*WHAT IS REQUIRED*. Quote all lines below exactly. Images stay out.

:: DATA LINES ::

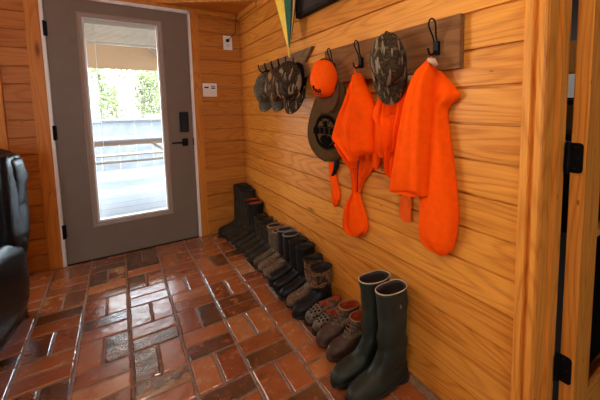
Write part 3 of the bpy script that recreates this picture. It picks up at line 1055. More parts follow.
# right camouflage cap
p = wallp(388.5, 60, -0.080)
cap('baseball_cap', 'leaf camouflage cap hung over an orange vest on the walnut board', (-0.080, p.y, p.z), hang_rot(-0.06, 0.16, 0.72), m_camo_cap, m_camo_cap, 1.02, 0.012, 2, brim_len=0.078, dims=(0.105, 0.072, 0.085))
# orange cap
p = wallp(325.5, 79, -0.085)
oc = cap('baseball_cap', 'blaze orange cap with small dark lettering and a brown brim', (-0.088, p.y, p.z), hang_rot(-0.10, 0.20, 0.62), m_orange_cap, m_brim_brown, 0.98, 0.008, 5, brim_len=0.082)
# little dark stitched marks on the front panel of the orange cap
bm = bmesh.new()


def crown_pt(a_, ph, rx, ry, h, e=0.0030):
    front = max(0, math.cos(a_))
    cx_ = math.cos(ph) ** 0.75
    x, y = rx * math.cos(a_) * cx_, ry * math.sin(a_) * cx_
    z = h * math.sin(ph) * (1 + 0.10 * front * math.sin(2 * ph))
    x += 0.012 * front * math.sin(2 * ph)
    n_ = Vector((x / rx, y / ry, 0.6 * z / h)).normalized()
    p_ = Vector((x, y, z))
    return p_ + n_ * (noise.noise(p_ * 17 + Vector((15.5, 5, 0))) * 0.008 + e)


RXO, RYO, HO = 0.108 * 0.98, 0.074 * 0.98, 0.088 * 0.98


def stroke(pts, r=0.0022):
    tube(bm, [crown_pt(math.radians(a_), math.radians(ph), RXO, RYO, HO) for a_, ph in pts], r, 6)


for c0 in (-50, -28, -6):
    stroke([(c0, 57), (c0 + 13, 59), (c0 + 14, 50), (c0, 48), (c0 - 1, 56)], 0.0022)
    stroke([(c0, 53), (c0 + 12, 54)], 0.0018)
for c0 in (-46, -32, -18, -4):
    stroke([(c0, 41), (c0 + 8, 42)], 0.0018)
build('stitched_lettering', bm, m_emblem, oc, local=True)

# the row of caps on the weathered board
specs = [
    ('faded grey camouflage cap, farthest along the weathered board', (265, 87), -0.085, (0.16, 0.15, 0.60), m_camo_grey, m_camo_grey, 1.08, 11),
    ('rust flecked camouflage cap, second along the weathered board', (276.5, 84.5), -0.085, (0.06, 0.15, 0.55), m_camo_rust, m_camo_grey, 1.08, 12),
    ('dark camouflage cap below the umbrella point', (289, 82), -0.105, (0.0, 0.15, 0.50), m_camo_dark, m_camo_dark, 1.16, 13),
    ('plain black cap hanging nearest the notched board end', (300, 76), -0.016, (-0.04, 0.02, 0.25), m_black_cloth, m_black_cloth, 0.86, 14),
]
for lab, (px, py), xx, (ro, ou, ya), mc, mb, sz, sd in specs:
    p = wallp(px, py, xx)
    cap('baseball_cap', lab, (xx + 0.012, p.y, p.z), hang_rot(ro, ou, ya), mc, mb, sz, 0.014, sd, 'caps on the weathered board', brim_len=0.070, brim_droop=0.030)


# ------------------------------------------------------------------ hanging cloth
def drape(rows, base, edge, folds=4, amp=0.012, seed=0, NV=46, NU=36, back=None, gather=0.35):
    """a hanging piece of cloth with a real thickness. rows: (photo height, left, right, bulge) traced on the plane x=-(base+edge)"""
    bm = bmesh.new()
    xe = -(base + edge)
    back = base if back is None else back
    front, rear = [], []
    for i in range(NV + 1):
        v = i / NV
        py, pl, pr, D = catmull(rows, v)
        L, R = wallp(pl, py, xe), wallp(pr, py, xe)
        f, r = [], []
        for k in range(NU + 1):
            u = k / NU
            q = L.lerp(R, u)
            s = max(0, math.sin(PI * u)) ** 0.55
            wid = (L - R).length
            am = amp * min(1, 0.3 + v * 1.6) * min(1, wid / 0.10)
            ph = seed * 1.7 + 0.9 * noise.noise(Vector((v * 1.6, seed, 0)))
            uu = u + 0.10 * noise.noise(Vector((u * 2, v * 1.5, seed * 2.3)))
            fo = am * (math.sin(2 * PI * folds * uu + ph) + 0.5 * math.sin(2 * PI * folds * 1.9 * uu + 2.1 * ph + seed))
            fo += am * 0.9 * (0.55 - abs(math.sin(PI * folds * 1.3 * uu + ph * 1.4 + seed * 0.7)))
            fo += amp * 0.9 * noise.noise(Vector((u * 3.0 + seed, v * 4.5, seed)))
            dep = edge + (D - edge) * s + fo * s
            f.append(Vector((-(base + max(0.004, dep)), q.y, q.z)))
            r.append(Vector((-(back + 0.002), lerp(q.y, (L.y + R.y) / 2, 0.03), q.z)))
        front.append(f)
        rear.append(r)
    rings = [front[i] + rear[i][::-1] for i in range(NV + 1)]
    loft(bm, rings, True, True, True)
    return bm


def vest(label, loc, pieces, extras=()):
    root = empty('safety_vest', label, 'vest', loc, 0, 'orange hunting vests on the wall')
    for nm, rows, kw, mat in pieces:
        o = build(nm, drape(rows, **kw), mat, root, smooth=True)
        if nm == 'buckle':
            o['label'] = 'black buckle'
    return root


def eyelet(root, y, z, x, mat=m_black):
    pass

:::

*COMPLETED EXERCISE*.
Write part 3 of the bpy script that recreates this picture. It picks up at line 1055. More parts follow.
# right camouflage cap
p = wallp(388.5, 60, -0.080)
cap('baseball_cap', 'leaf camouflage cap hung over an orange vest on the walnut board', (-0.080, p.y, p.z), hang_rot(-0.06, 0.16, 0.72), m_camo_cap, m_camo_cap, 1.02, 0.012, 2, brim_len=0.078, dims=(0.105, 0.072, 0.085))
# orange cap
p = wallp(325.5, 79, -0.085)
oc = cap('baseball_cap', 'blaze orange cap with small dark lettering and a brown brim', (-0.088, p.y, p.z), hang_rot(-0.10, 0.20, 0.62), m_orange_cap, m_brim_brown, 0.98, 0.008, 5, brim_len=0.082)
# little dark stitched marks on the front panel of the orange cap
bm = bmesh.new()


def crown_pt(a_, ph, rx, ry, h, e=0.0030):
    front = max(0, math.cos(a_))
    cx_ = math.cos(ph) ** 0.75
    x, y = rx * math.cos(a_) * cx_, ry * math.sin(a_) * cx_
    z = h * math.sin(ph) * (1 + 0.10 * front * math.sin(2 * ph))
    x += 0.012 * front * math.sin(2 * ph)
    n_ = Vector((x / rx, y / ry, 0.6 * z / h)).normalized()
    p_ = Vector((x, y, z))
    return p_ + n_ * (noise.noise(p_ * 17 + Vector((15.5, 5, 0))) * 0.008 + e)


RXO, RYO, HO = 0.108 * 0.98, 0.074 * 0.98, 0.088 * 0.98


def stroke(pts, r=0.0022):
    tube(bm, [crown_pt(math.radians(a_), math.radians(ph), RXO, RYO, HO) for a_, ph in pts], r, 6)


for c0 in (-50, -28, -6):
    stroke([(c0, 57), (c0 + 13, 59), (c0 + 14, 50), (c0, 48), (c0 - 1, 56)], 0.0022)
    stroke([(c0, 53), (c0 + 12, 54)], 0.0018)
for c0 in (-46, -32, -18, -4):
    stroke([(c0, 41), (c0 + 8, 42)], 0.0018)
build('stitched_lettering', bm, m_emblem, oc, local=True)

# the row of caps on the weathered board
specs = [
    ('faded grey camouflage cap, farthest along the weathered board', (265, 87), -0.085, (0.16, 0.15, 0.60), m_camo_grey, m_camo_grey, 1.08, 11),
    ('rust flecked camouflage cap, second along the weathered board', (276.5, 84.5), -0.085, (0.06, 0.15, 0.55), m_camo_rust, m_camo_grey, 1.08, 12),
    ('dark camouflage cap below the umbrella point', (289, 82), -0.105, (0.0, 0.15, 0.50), m_camo_dark, m_camo_dark, 1.16, 13),
    ('plain black cap hanging nearest the notched board end', (300, 76), -0.016, (-0.04, 0.02, 0.25), m_black_cloth, m_black_cloth, 0.86, 14),
]
for lab, (px, py), xx, (ro, ou, ya), mc, mb, sz, sd in specs:
    p = wallp(px, py, xx)
    cap('baseball_cap', lab, (xx + 0.012, p.y, p.z), hang_rot(ro, ou, ya), mc, mb, sz, 0.014, sd, 'caps on the weathered board', brim_len=0.070, brim_droop=0.030)


# ------------------------------------------------------------------ hanging cloth
def drape(rows, base, edge, folds=4, amp=0.012, seed=0, NV=46, NU=36, back=None, gather=0.35):
    """a hanging piece of cloth with a real thickness. rows: (photo height, left, right, bulge) traced on the plane x=-(base+edge)"""
    bm = bmesh.new()
    xe = -(base + edge)
    back = base if back is None else back
    front, rear = [], []
    for i in range(NV + 1):
        v = i / NV
        py, pl, pr, D = catmull(rows, v)
        L, R = wallp(pl, py, xe), wallp(pr, py, xe)
        f, r = [], []
        for k in range(NU + 1):
            u = k / NU
            q = L.lerp(R, u)
            s = max(0, math.sin(PI * u)) ** 0.55
            wid = (L - R).length
            am = amp * min(1, 0.3 + v * 1.6) * min(1, wid / 0.10)
            ph = seed * 1.7 + 0.9 * noise.noise(Vector((v * 1.6, seed, 0)))
            uu = u + 0.10 * noise.noise(Vector((u * 2, v * 1.5, seed * 2.3)))
            fo = am * (math.sin(2 * PI * folds * uu + ph) + 0.5 * math.sin(2 * PI * folds * 1.9 * uu + 2.1 * ph + seed))
            fo += am * 0.9 * (0.55 - abs(math.sin(PI * folds * 1.3 * uu + ph * 1.4 + seed * 0.7)))
            fo += amp * 0.9 * noise.noise(Vector((u * 3.0 + seed, v * 4.5, seed)))
            dep = edge + (D - edge) * s + fo * s
            f.append(Vector((-(base + max(0.004, dep)), q.y, q.z)))
            r.append(Vector((-(back + 0.002), lerp(q.y, (L.y + R.y) / 2, 0.03), q.z)))
        front.append(f)
        rear.append(r)
    rings = [front[i] + rear[i][::-1] for i in range(NV + 1)]
    loft(bm, rings, True, True, True)
    return bm


def vest(label, loc, pieces, extras=()):
    root = empty('safety_vest', label, 'vest', loc, 0, 'orange hunting vests on the wall')
    for nm, rows, kw, mat in pieces:
        o = build(nm, drape(rows, **kw), mat, root, smooth=True)
        if nm == 'buckle':
            o['label'] = 'black buckle'
    return root


def eyelet(root, y, z, x, mat=m_black):
    pass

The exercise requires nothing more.